%%

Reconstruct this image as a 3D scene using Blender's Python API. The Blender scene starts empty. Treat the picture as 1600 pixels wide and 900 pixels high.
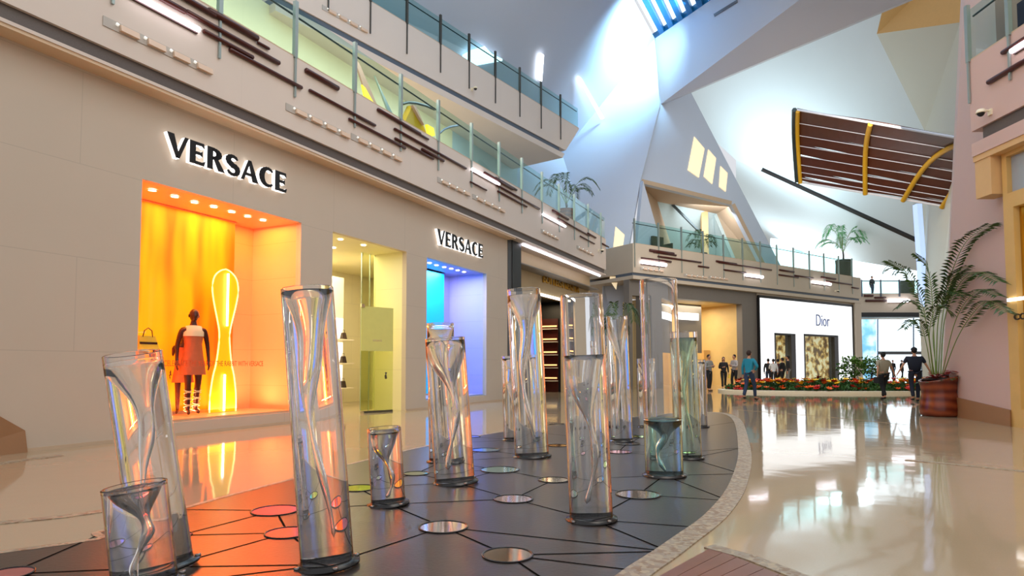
import bpy, bmesh, math, random
from mathutils import Vector, Matrix
R = math.radians
PI = math.pi
random.seed(7)
SC = bpy.context.scene
COL = SC.collection

# ------------------------------------------------------------------ camera, world, lights, exposure
H = 1.2
F = 980.0
TH = R(2.8)
SHY = (572 - 450 - F * math.tan(TH)) / 1600.0
cd = bpy.data.cameras.new('camera')
cam = bpy.data.objects.new('camera', cd)
COL.objects.link(cam)
cam.location = (0, 0, H)
cam.rotation_euler = (PI / 2 + TH, 0, 0)
cd.sensor_width = 36
cd.lens = F / 1600 * 36
cd.shift_y = SHY
cd.clip_end = 400
SC.camera = cam
SC.view_settings.view_transform = 'Standard'
SC.view_settings.look = 'None'
SC.view_settings.gamma = 1
SC.view_settings.use_curve_mapping = False
SC.view_settings.exposure = 0.0
cy = SC.cycles
cy.max_bounces = 24
cy.diffuse_bounces = 4
cy.glossy_bounces = 5
cy.transmission_bounces = 24
cy.transparent_max_bounces = 16
cy.caustics_reflective = False
cy.caustics_refractive = True
cy.sample_clamp_indirect = 4
cy.use_denoising = True

W = bpy.data.worlds.new('sky')
SC.world = W
W.use_nodes = True
W.node_tree.nodes['Background'].inputs[0].default_value = (0.93, 0.95, 1.0, 1)
W.node_tree.nodes['Background'].inputs[1].default_value = 0.8


def ray(px, py):
    xc = (px - 800) / F
    yc = (450 + SHY * 1600 - py) / F
    return Vector((xc, math.cos(TH) - yc * math.sin(TH), math.sin(TH) + yc * math.cos(TH)))


def P(px, py, Y):
    d = ray(px, py)
    return Vector((0, 0, H)) + d * (Y / d.y)


def hz(px, py, z=0.0):
    d = ray(px, py)
    return Vector((0, 0, H)) + d * ((z - H) / d.z)


def area_light(name, loc, target, sx, sy, power, color, spread=PI):
    l = bpy.data.lights.new(name, 'AREA')
    l.shape = 'RECTANGLE'
    l.size, l.size_y, l.energy, l.color = sx, sy, power, color
    l.spread = spread
    o = bpy.data.objects.new(name, l)
    COL.objects.link(o)
    o.location = loc
    o.rotation_euler = (Vector(target) - Vector(loc)).to_track_quat('-Z', 'Y').to_euler()
    return o


# daylight from the long roof light over the concourse, cool; warm unseen fill lights added for the walls
area_light('skylight_light', P(1046, 2, 34.2), P(968, 70, 37.5), 3.0, 2.5, 1300, (0.4, 0.74, 1.0), R(110))
area_light('skylight_spill_light', (3, 16, 20), (0, 24, 4), 6, 16, 640, (0.5, 0.76, 1.0))
area_light('fill_light_left', (2.5, 6, 12.5), (-4, 15, 3), 6, 10, 370, (1.0, 0.92, 0.78))
area_light('fill_light_right', (2, 4, 9), (10, 14, 4), 5, 5, 200, (1.0, 0.82, 0.74))
area_light('fill_light_far', (12, 26, 10), (16, 40, 3), 8, 6, 500, (1.0, 0.88, 0.74))
area_light('vault_daylight', P(1150, 330, 46), P(1215, 185, 46), 6, 5, 1150, (0.72, 0.93, 1.0))
area_light('vault_low_daylight', P(1260, 425, 60), P(1240, 350, 56), 10, 4, 1500, (0.75, 0.93, 1.0))


# ------------------------------------------------------------------ frames of the long walls
class Fr:
    """x runs along the wall (left to right as seen), y goes into the wall, z up"""
    def __init__(self, deg, D):
        a = R(deg)
        self.a = a
        self.u = Vector((math.cos(a), math.sin(a), 0))
        self.v = Vector((-math.sin(a), math.cos(a), 0))
        self.D = D

    def p(self, s, y, z):
        return self.u * s + self.v * (self.D + y) + Vector((0, 0, z))

    def hit(self, px, py, y=0.0):
        d = ray(px, py)
        t = (self.D + y) / d.dot(self.v)
        return d.dot(self.u) * t, H + d.z * t

    def s(self, px, y=0.0):
        return self.hit(px, 572, y)[0]

    def loc(self, w):
        return w.dot(self.u), w.dot(self.v) - self.D, w.z


FL = Fr(63.76, 10.0)     # left shop wall
FM = Fr(54.0, 16.3)      # upper balcony
FF = Fr(34.2, 23.57)     # far shops
FB = Fr(0.0, 55.0)       # far bridge
FR = Fr(-90.0, 9.9)      # right shop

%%

Copy each line of the listing that holds the word "scene".

*SOLVED PROBLEM*.
Reconstruct this image as a 3D scene using Blender's Python API. The Blender scene starts empty. Treat the picture as 1600 pixels wide and 900 pixels high.
SC = bpy.context.scene